With the death of Herbert, James was devastated. He loved Crownthorpe, as possibly it reminded him of the flat lands of his birth, so a memorial church was his way of keeping Herbert’s memory near the farm.

The church is St George’s and it has been a wonderful asset to the district. In the Waiapu Church Gazette it reads, “The church was consecrated on April 10, 1921. There was far from sufficient room in the building for the numbers who were present, including returned soldiers from far and near. The service was conducted by the Rev Canon Cullwick assisted by the dean of Waiapu the Rev Telling-Simcox. The organist of the cathedral and nine choristers rendered the music of the service which was very beautiful.”

When the church was first built it had a Norman type tower with a crenelated top. This was slightly damaged in the 1931 earthquake but it wasn’t till 1949 that the steeple replaced it. Ivy was planted around it but it was decided to cut it down because it began to intrude into the windows. Personally I feel that the character of the church was lost when this was done.

There are stained glass windows behind the altar. These were ordered from England, and there was a plain altar. The seats in the church were unusual in that they had five wooden chairs in a row but they were all joined underneath by a long plank so that when you moved them to clean, they all moved together. These were replaced about 30 years ago. The font “cover” is made of oak and is a copy of one used in an English parish church. The altar has since been replaced by Mr Eric Beamish who gave it in honour of his first wife Mrs Lialla [Laila] Beamish, and the family of Mr and Mrs Noel Beamish donated a new organ in place of the old manual one.

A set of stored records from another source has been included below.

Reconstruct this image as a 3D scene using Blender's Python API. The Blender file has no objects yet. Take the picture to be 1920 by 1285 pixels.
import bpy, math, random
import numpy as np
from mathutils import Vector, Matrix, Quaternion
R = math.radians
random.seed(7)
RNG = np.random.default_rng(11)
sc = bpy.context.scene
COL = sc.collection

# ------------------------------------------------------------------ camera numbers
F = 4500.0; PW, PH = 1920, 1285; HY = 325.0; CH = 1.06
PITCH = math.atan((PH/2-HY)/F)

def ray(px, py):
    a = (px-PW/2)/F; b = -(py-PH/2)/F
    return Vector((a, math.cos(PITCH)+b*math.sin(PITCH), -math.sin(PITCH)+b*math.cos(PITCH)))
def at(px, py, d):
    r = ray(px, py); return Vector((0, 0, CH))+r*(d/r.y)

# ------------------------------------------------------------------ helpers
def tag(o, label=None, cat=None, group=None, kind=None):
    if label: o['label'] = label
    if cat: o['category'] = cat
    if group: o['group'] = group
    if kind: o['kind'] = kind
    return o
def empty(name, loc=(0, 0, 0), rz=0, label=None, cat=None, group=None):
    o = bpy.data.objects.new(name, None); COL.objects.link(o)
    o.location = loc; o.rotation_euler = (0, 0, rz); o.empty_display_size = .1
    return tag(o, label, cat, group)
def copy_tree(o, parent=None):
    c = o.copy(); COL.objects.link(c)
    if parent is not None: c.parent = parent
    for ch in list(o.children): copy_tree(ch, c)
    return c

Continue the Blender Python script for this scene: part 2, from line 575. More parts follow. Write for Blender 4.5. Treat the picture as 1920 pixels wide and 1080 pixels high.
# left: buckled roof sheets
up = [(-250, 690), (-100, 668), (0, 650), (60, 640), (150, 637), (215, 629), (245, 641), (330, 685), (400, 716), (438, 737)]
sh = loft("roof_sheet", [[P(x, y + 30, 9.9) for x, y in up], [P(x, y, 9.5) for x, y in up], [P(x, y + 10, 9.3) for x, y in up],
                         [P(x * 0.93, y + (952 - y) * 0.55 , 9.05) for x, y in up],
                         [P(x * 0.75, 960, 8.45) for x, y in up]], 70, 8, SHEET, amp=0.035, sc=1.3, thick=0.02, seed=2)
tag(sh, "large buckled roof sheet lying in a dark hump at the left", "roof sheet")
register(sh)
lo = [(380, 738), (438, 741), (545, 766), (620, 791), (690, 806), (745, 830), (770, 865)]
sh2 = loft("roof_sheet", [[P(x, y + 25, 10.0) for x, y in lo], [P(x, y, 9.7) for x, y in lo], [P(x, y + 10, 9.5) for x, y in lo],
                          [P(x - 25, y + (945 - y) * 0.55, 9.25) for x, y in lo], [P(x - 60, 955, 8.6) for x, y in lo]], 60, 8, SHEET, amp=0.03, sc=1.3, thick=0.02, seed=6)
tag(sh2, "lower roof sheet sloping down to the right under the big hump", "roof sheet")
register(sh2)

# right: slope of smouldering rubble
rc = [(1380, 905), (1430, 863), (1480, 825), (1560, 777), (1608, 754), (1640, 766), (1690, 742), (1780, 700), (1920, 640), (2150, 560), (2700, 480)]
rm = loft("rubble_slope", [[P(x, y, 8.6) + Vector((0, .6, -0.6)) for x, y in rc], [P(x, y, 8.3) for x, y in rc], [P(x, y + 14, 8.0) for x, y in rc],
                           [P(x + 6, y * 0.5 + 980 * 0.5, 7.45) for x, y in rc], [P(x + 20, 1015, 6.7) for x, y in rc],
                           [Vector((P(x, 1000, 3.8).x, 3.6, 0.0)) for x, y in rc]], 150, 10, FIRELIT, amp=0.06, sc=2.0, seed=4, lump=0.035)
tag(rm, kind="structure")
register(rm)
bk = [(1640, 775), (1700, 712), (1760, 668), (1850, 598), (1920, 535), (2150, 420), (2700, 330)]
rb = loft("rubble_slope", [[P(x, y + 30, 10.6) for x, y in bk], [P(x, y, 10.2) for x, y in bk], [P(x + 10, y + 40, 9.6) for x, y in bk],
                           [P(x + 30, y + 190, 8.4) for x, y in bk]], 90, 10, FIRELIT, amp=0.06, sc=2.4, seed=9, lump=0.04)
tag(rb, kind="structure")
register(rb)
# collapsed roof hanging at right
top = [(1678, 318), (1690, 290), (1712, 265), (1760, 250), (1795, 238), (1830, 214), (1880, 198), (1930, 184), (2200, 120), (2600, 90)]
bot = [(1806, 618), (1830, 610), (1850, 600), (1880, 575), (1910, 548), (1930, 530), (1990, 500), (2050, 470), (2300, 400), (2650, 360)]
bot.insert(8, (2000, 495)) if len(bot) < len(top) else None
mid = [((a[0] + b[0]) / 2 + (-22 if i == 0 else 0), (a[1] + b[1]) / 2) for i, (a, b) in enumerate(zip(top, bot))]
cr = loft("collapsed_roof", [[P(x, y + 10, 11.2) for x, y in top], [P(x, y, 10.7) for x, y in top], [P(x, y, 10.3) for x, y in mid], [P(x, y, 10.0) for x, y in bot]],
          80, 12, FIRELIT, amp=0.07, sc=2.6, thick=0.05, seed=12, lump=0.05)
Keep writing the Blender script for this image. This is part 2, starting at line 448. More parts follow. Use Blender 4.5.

Although this initially was an Anglican Church it is interesting to note that when the Rev Arnold Norrie knew that a church was being built he asked that the building be made available to the Presbyterians. The first Presbyterian service was held at Crownthorpe on November 23, 1921. Miss Rene Harper was a lass who was the first Presbyterian to be married there on October 14, 1925, to Mr Allan Bain.

On March 25, 1925, the marriage of Miss Gertie Lowry was celebrated. The bridegroom was Mr A P F Chapman of England. It was most appropriate as the bride was a relative of the Coleman family. In accordance with an old English custom the bride was presented with a Bible by the vicar.

Prior to the church being built the vicar had to travel to far-off places to conduct services, and in the Gazette it says that the vicar was pleased with the motorbike and sidecar, but was still dependant on the horse and gig which Mr George Beamish fixed up for him.

This pretty little church with its tiled roof and steeple is set in the quiet countryside with trees surrounding the gravestones whose names tell the history of the district. Crownthorpe Church holds special memories for me is I was christened there and also married in 1949. The district looks after the grounds and the ladies help with the cleaning of the church. Often I used to go over with my mother to help shine the brasses and the altar cross – it was a special time.

I’m sure if James could see how much joy and asset he has given to this district he would be well pleased.

Photo captions –

ST GEORGE’S church with Its original crenelated tower.

HORSES on the driveway at Crownthorpe between 1911 and 1918.



HERBERT and Blanche were married at Te Aute on January 19, 1910.